Chess Problem 25 (13th century), from El Libro de los Juegos.
Chess-playing in art. Some of it, anyway. I hadn’t realised until I went searching for examples how many paintings there are of people playing chess. The prompt for this was my current reading, The Flanders Panel, a novel from 1990 by the Spanish author Arturo Pérez-Reverte. Arturo likes his art mysteries, as you’ll know if you’ve read The Club Dumas, an excellent novel that was reworked for cinema as The Ninth Gate. The chess game in The Flanders Panel is the subject of a painting by a fictional Flemish artist, Pieter Van Huys. Pérez-Reverte presents a biography of the artist and the three people depicted in the painting, with special attention given to the game of chess which gives the painting its title, a game which may or may not provide clues to a 15th-century murder mystery. Pérez-Reverte describes the painting itself in detail; Julia, the main character is a picture restorer so the descriptions extend to physical materials. Some of the novel’s cover designs have attempted to depict Van Huys’s picture, with unsuccessful results. There’s also a 1994 film adaptation, Uncovered, which I haven’t yet seen.
The Chess Player (no date) by Isidor Kaufmann.

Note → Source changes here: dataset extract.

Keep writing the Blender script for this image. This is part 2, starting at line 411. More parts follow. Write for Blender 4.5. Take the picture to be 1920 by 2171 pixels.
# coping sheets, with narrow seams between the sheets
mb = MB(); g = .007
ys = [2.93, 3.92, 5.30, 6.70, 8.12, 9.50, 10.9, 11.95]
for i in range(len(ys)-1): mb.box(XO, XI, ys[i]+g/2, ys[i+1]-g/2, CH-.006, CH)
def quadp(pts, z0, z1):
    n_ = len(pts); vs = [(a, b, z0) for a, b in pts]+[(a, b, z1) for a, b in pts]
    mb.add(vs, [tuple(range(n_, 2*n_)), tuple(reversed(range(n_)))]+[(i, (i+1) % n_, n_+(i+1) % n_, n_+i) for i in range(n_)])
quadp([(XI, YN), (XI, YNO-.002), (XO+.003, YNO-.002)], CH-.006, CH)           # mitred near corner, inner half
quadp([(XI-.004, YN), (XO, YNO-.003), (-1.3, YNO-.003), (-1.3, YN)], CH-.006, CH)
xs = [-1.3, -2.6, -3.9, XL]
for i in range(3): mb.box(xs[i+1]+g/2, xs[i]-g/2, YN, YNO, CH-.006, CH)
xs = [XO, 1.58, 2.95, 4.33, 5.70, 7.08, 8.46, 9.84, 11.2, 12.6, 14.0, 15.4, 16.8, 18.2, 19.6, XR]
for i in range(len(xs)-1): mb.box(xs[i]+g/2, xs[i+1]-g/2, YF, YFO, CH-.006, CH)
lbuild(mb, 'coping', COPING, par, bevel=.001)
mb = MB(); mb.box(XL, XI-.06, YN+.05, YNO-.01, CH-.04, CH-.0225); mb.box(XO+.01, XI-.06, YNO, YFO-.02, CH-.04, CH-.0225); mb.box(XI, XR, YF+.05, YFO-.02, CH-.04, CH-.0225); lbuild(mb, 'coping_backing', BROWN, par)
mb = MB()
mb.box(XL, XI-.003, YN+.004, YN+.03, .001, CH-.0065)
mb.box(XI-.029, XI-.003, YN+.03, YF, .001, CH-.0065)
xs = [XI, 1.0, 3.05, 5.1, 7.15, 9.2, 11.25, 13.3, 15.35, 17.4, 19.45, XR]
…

I’ll admit to not having thought very much about chess-playing in art until the conversation in the novel turned to the subject of the painted game, and the question of whether or not the position of the pieces had anything to say about the people in the picture. (Pérez-Reverte helpfully includes a diagram that shows the layout of the board.) There’s no reason why a game of chess shouldn’t be used for semiotic reasons even if this is only to indicate the power relationship within a picture by making one party the dominant player. Given the ease with which this can be done I’d guess there are many such examples that use the game to communicate something about the players beyond the fact that they enjoy playing chess. If you’re painting a chess game you’re always going to be faced with the question of how you position the pieces, a problem that leads in turn to decisions about who should be shown to be winning or losing via the number of pieces and their placement on the board. Western art is replete with pictorial symbolism involving animals, plants, birds, colours, and so on; if the very old and very familiar game of chess is added to the symbolic repertoire then we’re left to decide which paintings are using the game for incidental reasons, and which have something more to communicate.
An Interesting Problem (no date) by Adolphe-Alexandre Lesrel.
In making a picture selection I’ve looked for paintings that clearly show the position of the pieces on the board, as well as those which depict the game with some accuracy. It becomes apparent when you examine many paintings on this subject that some artists don’t seem too familiar with the details of the game, a common error being the mispositioned board. This could also have a symbolic meaning, of course, but I’ll leave that question for others to explore. As a final note, Marcel Duchamp had a thing for chess.
Ein schwieriger Zug Öl auf Holz (no date) by Albert Joseph Franke.
Die Schachspieler (Faust und Mephisto) (1834) by Moritz Retzsch.